→ **Task prompt**
Render the material again word for word, skipping the pictures in it.

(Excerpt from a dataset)
** start **

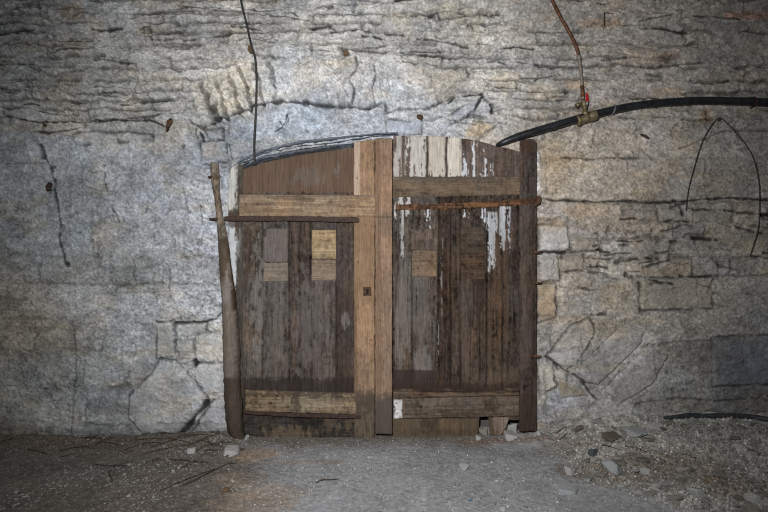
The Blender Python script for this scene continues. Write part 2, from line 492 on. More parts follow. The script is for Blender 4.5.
cracks = [
    ([(8, 118), (40, 122), (60, 121), (105, 122), (150, 120), (166, 127)], 1.2, .016, .72),
    ([(32, 131), (48, 132), (62, 130), (80, 128)], 1.1, .014, .65),
    ([(0, 163), (35, 163), (48, 161)], .9, .008, .4),
    ([(34, 140), (41, 147), (43, 158), (50, 165), (53, 185), (56, 205), (58, 215), (60, 240), (64, 265)], 1.3, .014, .62),
    ([(38, 144), (42, 156)], 3.0, .03, .55),
    ([(92, 30), (108, 31), (121, 29)], 1.8, .02, .75),
    ([(120, 15), (150, 14), (165, 12), (206, 10)], 1.1, .012, .5),
    ([(140, 30), (150, 28)], 1.2, .012, .6),
    ([(0, 62), (20, 64), (50, 75), (85, 70)], 1.0, .010, .42),
    ([(118, 62), (127, 60)], 2.0, .02, .55),
    ([(145, 37), (185, 32)], 1.1, .010, .45),
    ([(176, 49), (188, 48)], 1.2, .012, .6),
    ([(146, 88), (155, 110)], .9, .008, .35),
    ([(195, 128), (197, 137)], 1.3, .014, .7),
    ([(201, 132), (203, 140)], 1.5, .016, .75),
    ([(192, 122), (204, 128), (216, 122)], 1.6, .016, .6),
    ([(212, 108), (220, 120)], 4.0, .03, .55),
    ([(216, 118), (228, 119), (240, 112), (252, 109)], 2.6, .03, .62),
    ([(252, 106), (275, 102), (300, 103), (330, 105), (352, 106), (368, 108)], 2.2, .028, .66),
    ([(368, 108), (384, 102), (386, 112), (400, 108), (424, 110), (440, 102), (455, 97)], 1.3, .018, .5),
    ([(340, 48), (356, 51), (372, 53), (386, 52)], 1.8, .02, .55),
    ([(352, 104), (355, 90), (350, 80), (358, 66), (356, 58)], 1.2, .014, .6),
    ([(374, 103), (372, 88), (376, 75), (373, 66)], 1.1, .012, .5),
    ([(403, 62), (420, 65), (438, 66)], 1.2, .014, .5),
    ([(448, 104), (455, 97), (470, 96), (480, 95), (482, 99)], 1.3, .018, .8),
    ([(481, 98), (476, 108), (468, 117)], 1.4, .018, .75),
    ([(490, 105), (492, 113)], 1.8, .02, .75),
    ([(440, 117), (460, 123), (476, 125)], .9, .012, .55),
    ([(388, 118), (410, 121), (440, 118)], .9, .012, .35),
    ([(282, 128), (279, 120)], 1.0, .012, .85),
    ([(275, 131), (281, 126), (284, 121), (286, 114)], 1.1, .012, .85),
    ([(284, 126), (288, 118)], .9, .012, .8),
    ([(228, 143), (231, 158), (250, 156), (275, 149)], 1.0, .010, .45),
    ([(300, 30), (330, 28), (345, 32)], 1.1, .012, .5),
    ([(318, 8), (332, 6)], 2.0, .02, .6),
    ([(225, 22), (262, 24)], 1.1, .012, .5),
    ([(235, 33), (262, 34), (300, 31)], 1.0, .012, .45),
    ([(400, 53), (440, 53), (438, 51)], 1.0, .012, .55),
    ([(430, 16), (438, 13), (440, 17)], 2.2, .02, .6),
    ([(466, 28), (468, 25), (472, 29)], 1.6, .018, .75),
    ([(484, 15), (500, 14)], 1.6, .018, .6),
    ([(520, 78), (542, 78)], 1.0, .010, .55),
    ([(564, 95), (566, 93)], 1.8, .02, .6),
    ([(222, 256), (221, 270), (224, 290), (222, 312), (214, 320), (200, 323), (175, 323)], 1.5, .016, .72),
    ([(155, 323), (163, 323)], 1.5, .014, .8),
    ([(193, 362), (194, 366)], 3.2, .03, .7),
    ([(207, 403), (196, 416), (181, 434)], 3.0, .026, .62),
    ([(212, 400), (204, 408)], 1.6, .02, .6),
    ([(72, 322), (75, 355), (74, 380), (71, 434)], 1.2, .008, .35),
    ([(110, 293), (170, 292), (222, 290)], .8, .005, .25),
    ([(165, 262), (170, 270), (168, 292)], 1.0, .008, .35),
    ([(170, 258), (225, 256)], .8, .006, .22),
    ([(104, 172), (106, 190)], .8, .006, .5),
    ([(112, 208), (118, 221)], 1.0, .008, .55),
    ([(184, 195), (188, 213)], .8, .008, .45),
    ([(146, 208), (142, 216)], .8, .008, .4),
    ([(201, 205), (202, 221)], .9, .008, .55),
    ([(540, 199), (560, 201), (600, 202), (625, 201), (650, 203), (690, 201), (712, 199), (800, 200), (940, 203)], 1.3, .018, .68),
    ([(688, 202), (688, 209), (720, 211), (768, 214), (820, 213)], 1.2, .014, .6),
    ([(676, 201), (683, 215), (680, 204)], 1.4, .016, .7),
    ([(762, 214), (790, 215)], 3.2, .03, .6),
    ([(560, 158), (585, 159), (610, 157), (640, 158)], 1.1, .012, .5),
    ([(538, 128), (552, 130), (560, 127)], 1.4, .014, .5),
    ([(540, 252), (566, 253)], 1.5, .018, .8),
    ([(680, 148), (725, 131), (768, 130)], 1.0, .010, .4),
    ([(625, 276), (660, 278), (700, 276), (768, 275)], 1.4, .010, .42),
    ([(638, 278), (639, 312)], 1.0, .010, .4),
    ([(592, 316), (606, 315)], 1.4, .014, .6),
    ([(546, 357), (565, 370), (582, 380), (590, 392), (598, 400)], 1.3, .014, .6),
    ([(640, 347), (680, 342), (712, 340), (768, 335)], 1.2, .008, .28),
    ([(636, 404), (680, 398), (720, 402), (768, 396)], 1.3, .012, .4),
    ([(717, 262), (718, 280)], 1.0, .01, .5),
    ([(626, 274), (632, 278), (638, 283)], 2.2, .02, .55),
    ([(603, 13), (603, 30)], .8, .008, .45),
    ([(610, 65), (640, 68), (670, 66), (704, 62)], 1.2, .014, .5),
    ([(645, 75), (660, 77)], 1.6, .016, .5),
    ([(654, 0), (656, 10)], 2.2, .02, .4),
]
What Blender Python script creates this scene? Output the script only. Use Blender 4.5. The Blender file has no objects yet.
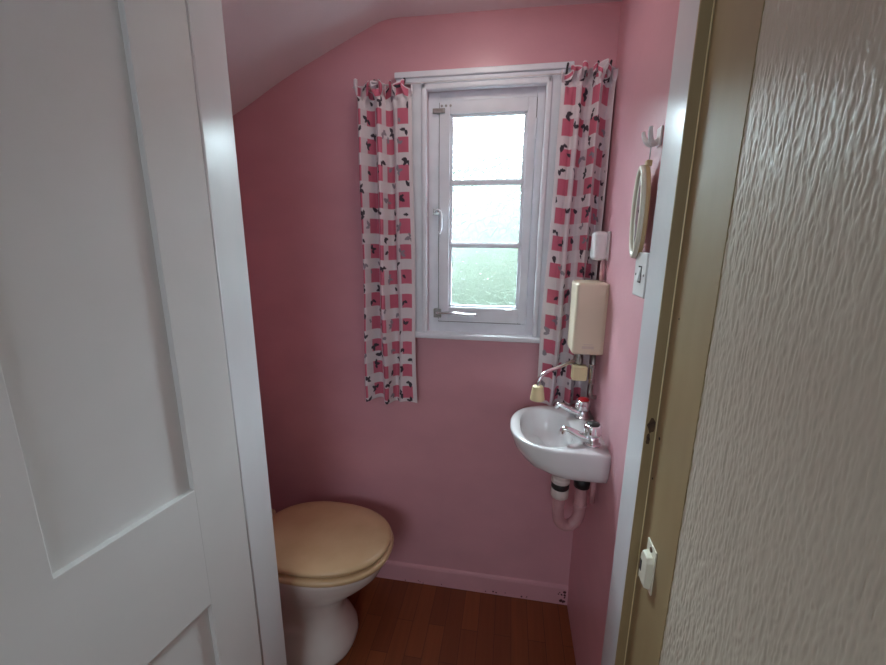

** end **

→ **Answer in full**
The Blender Python script for this scene continues. Write part 2, from line 492 on. More parts follow. The script is for Blender 4.5.
cracks = [
    ([(8, 118), (40, 122), (60, 121), (105, 122), (150, 120), (166, 127)], 1.2, .016, .72),
    ([(32, 131), (48, 132), (62, 130), (80, 128)], 1.1, .014, .65),
    ([(0, 163), (35, 163), (48, 161)], .9, .008, .4),
    ([(34, 140), (41, 147), (43, 158), (50, 165), (53, 185), (56, 205), (58, 215), (60, 240), (64, 265)], 1.3, .014, .62),
    ([(38, 144), (42, 156)], 3.0, .03, .55),
    ([(92, 30), (108, 31), (121, 29)], 1.8, .02, .75),
    ([(120, 15), (150, 14), (165, 12), (206, 10)], 1.1, .012, .5),
    ([(140, 30), (150, 28)], 1.2, .012, .6),
    ([(0, 62), (20, 64), (50, 75), (85, 70)], 1.0, .010, .42),
    ([(118, 62), (127, 60)], 2.0, .02, .55),
    ([(145, 37), (185, 32)], 1.1, .010, .45),
    ([(176, 49), (188, 48)], 1.2, .012, .6),
    ([(146, 88), (155, 110)], .9, .008, .35),
    ([(195, 128), (197, 137)], 1.3, .014, .7),
    ([(201, 132), (203, 140)], 1.5, .016, .75),
    ([(192, 122), (204, 128), (216, 122)], 1.6, .016, .6),
    ([(212, 108), (220, 120)], 4.0, .03, .55),
    ([(216, 118), (228, 119), (240, 112), (252, 109)], 2.6, .03, .62),
    ([(252, 106), (275, 102), (300, 103), (330, 105), (352, 106), (368, 108)], 2.2, .028, .66),
    ([(368, 108), (384, 102), (386, 112), (400, 108), (424, 110), (440, 102), (455, 97)], 1.3, .018, .5),
    ([(340, 48), (356, 51), (372, 53), (386, 52)], 1.8, .02, .55),
    ([(352, 104), (355, 90), (350, 80), (358, 66), (356, 58)], 1.2, .014, .6),
    ([(374, 103), (372, 88), (376, 75), (373, 66)], 1.1, .012, .5),
    ([(403, 62), (420, 65), (438, 66)], 1.2, .014, .5),
    ([(448, 104), (455, 97), (470, 96), (480, 95), (482, 99)], 1.3, .018, .8),
    ([(481, 98), (476, 108), (468, 117)], 1.4, .018, .75),
    ([(490, 105), (492, 113)], 1.8, .02, .75),
    ([(440, 117), (460, 123), (476, 125)], .9, .012, .55),
    ([(388, 118), (410, 121), (440, 118)], .9, .012, .35),
    ([(282, 128), (279, 120)], 1.0, .012, .85),
    ([(275, 131), (281, 126), (284, 121), (286, 114)], 1.1, .012, .85),
    ([(284, 126), (288, 118)], .9, .012, .8),
    ([(228, 143), (231, 158), (250, 156), (275, 149)], 1.0, .010, .45),
    ([(300, 30), (330, 28), (345, 32)], 1.1, .012, .5),
    ([(318, 8), (332, 6)], 2.0, .02, .6),
    ([(225, 22), (262, 24)], 1.1, .012, .5),
    ([(235, 33), (262, 34), (300, 31)], 1.0, .012, .45),
    ([(400, 53), (440, 53), (438, 51)], 1.0, .012, .55),
    ([(430, 16), (438, 13), (440, 17)], 2.2, .02, .6),
    ([(466, 28), (468, 25), (472, 29)], 1.6, .018, .75),
    ([(484, 15), (500, 14)], 1.6, .018, .6),
    ([(520, 78), (542, 78)], 1.0, .010, .55),
    ([(564, 95), (566, 93)], 1.8, .02, .6),
    ([(222, 256), (221, 270), (224, 290), (222, 312), (214, 320), (200, 323), (175, 323)], 1.5, .016, .72),
    ([(155, 323), (163, 323)], 1.5, .014, .8),
    ([(193, 362), (194, 366)], 3.2, .03, .7),
    ([(207, 403), (196, 416), (181, 434)], 3.0, .026, .62),
    ([(212, 400), (204, 408)], 1.6, .02, .6),
    ([(72, 322), (75, 355), (74, 380), (71, 434)], 1.2, .008, .35),
    ([(110, 293), (170, 292), (222, 290)], .8, .005, .25),
    ([(165, 262), (170, 270), (168, 292)], 1.0, .008, .35),
    ([(170, 258), (225, 256)], .8, .006, .22),
    ([(104, 172), (106, 190)], .8, .006, .5),
    ([(112, 208), (118, 221)], 1.0, .008, .55),
    ([(184, 195), (188, 213)], .8, .008, .45),
    ([(146, 208), (142, 216)], .8, .008, .4),
    ([(201, 205), (202, 221)], .9, .008, .55),
    ([(540, 199), (560, 201), (600, 202), (625, 201), (650, 203), (690, 201), (712, 199), (800, 200), (940, 203)], 1.3, .018, .68),
    ([(688, 202), (688, 209), (720, 211), (768, 214), (820, 213)], 1.2, .014, .6),
    ([(676, 201), (683, 215), (680, 204)], 1.4, .016, .7),
    ([(762, 214), (790, 215)], 3.2, .03, .6),
    ([(560, 158), (585, 159), (610, 157), (640, 158)], 1.1, .012, .5),
    ([(538, 128), (552, 130), (560, 127)], 1.4, .014, .5),
    ([(540, 252), (566, 253)], 1.5, .018, .8),
    ([(680, 148), (725, 131), (768, 130)], 1.0, .010, .4),
    ([(625, 276), (660, 278), (700, 276), (768, 275)], 1.4, .010, .42),
    ([(638, 278), (639, 312)], 1.0, .010, .4),
    ([(592, 316), (606, 315)], 1.4, .014, .6),
    ([(546, 357), (565, 370), (582, 380), (590, 392), (598, 400)], 1.3, .014, .6),
    ([(640, 347), (680, 342), (712, 340), (768, 335)], 1.2, .008, .28),
    ([(636, 404), (680, 398), (720, 402), (768, 396)], 1.3, .012, .4),
    ([(717, 262), (718, 280)], 1.0, .01, .5),
    ([(626, 274), (632, 278), (638, 283)], 2.2, .02, .55),
    ([(603, 13), (603, 30)], .8, .008, .45),
    ([(610, 65), (640, 68), (670, 66), (704, 62)], 1.2, .014, .5),
    ([(645, 75), (660, 77)], 1.6, .016, .5),
    ([(654, 0), (656, 10)], 2.2, .02, .4),
]
What Blender Python script creates this scene? Output the script only. Use Blender 4.5. The Blender file has no objects yet.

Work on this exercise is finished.